Zughaib took on the role of messenger between the Arab world and the Western one after the 9/11 attacks on the US. She was living in the country at the time and witnessed first-hand the rise of anti-Arab sentiment there.
'Dialogue between the East and West'
"I encountered a lot of negativity," she said, referring to the period after 9/11.
"Plus in the news the negative stereotyping of Arabs, of Arab-Americans, of course of Muslims - it was so rampant, and my work kind of began to try to say, 'wait a minute, we are going to tell our own story. Don't tell me who I am, and don’t speak for us'."
"I knew then I would start doing my own work to open this dialogue between the East and West."
'When we left Lebanon, my father said we were going away for only a week. I didn't get to go back for another 35 years'
- Helen Zughaib, artist
In her most recent series, Zughaib used the work of one of her heros, Jacob Lawrence, as a basis for each piece. Lawrence's works, put together under its title The Migration Series, documented the movement of nearly one million black Americans from the south of the US to the north between 1916 to 1930.
Many of Zughaib's pieces draw literal parallels between Lawrence's migration period and that of the Syrian people, while others are more distinctly abstract.
Like Lawrence's exhibition, under each of Zughaib's pieces in The Syrian Migration Series, a sentence or two is displayed explaining the next event in the Syrian crisis through her eyes.
Fleeing Lebanon
Zughaib, the daughter of a US mother and Lebanese father, does not take on the topic of forced migration from the outside looking in. The 60-year-old Lebanese-born artist moved back and forth due to conflict several times during her childhood.
The first time Zughaib fled Lebanon she was only eight years old. It was 1967 and the Arab-Israeli War had erupted.
She and her family returned not long after and continued life in Beirut until December 1975, eight months into the Lebanese civil war.
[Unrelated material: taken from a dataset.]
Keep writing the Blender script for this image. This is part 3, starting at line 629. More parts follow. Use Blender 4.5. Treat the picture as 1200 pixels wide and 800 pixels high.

Her family, all with their US passports, flew to France where Zughaib lived the next several years and finished high school.
She then moved to the US to study visual and performing arts at Syracuse University in New York.
"When we left Lebanon, my father said we were going away for only a week," she tells MEE. "I didn't get to go back for another 35 years."
Her words seemed to echo those of refugees throughout history, but she does not identify with the term, because she and her family were flown out by the US State Department.
The images of the day she last fled Lebanon are vivid, she said, as she described the masses of people on each side of the road leading to the airport all those years ago.
"I definitely identify with the idea of being forced to leave, but I do not consider myself a refugee in the sense that I had no choices, because I didn't have to go walk for miles and so on, in that kind of context," she said motioning to her artwork on the walls of the gallery depicting just that. "No, in that way I definitely am not."
When the so-called Arab Spring sparked in 2011, Zughaib was hopeful that those images of desperate people forced to leave home would no longer be a recycled reality in the Middle East.
"Along with the rest of the world, I was feeling happy that things were about to change a little bit in the Middle East, we all thought it was about to become a little more equal, a little more democratic," she said.
"Maybe I was naive on that, but I kept working visually to try and record what was going on, and then even as it devolved, I knew I had to continue, and I will keep continuing to tell that story until the story has been told."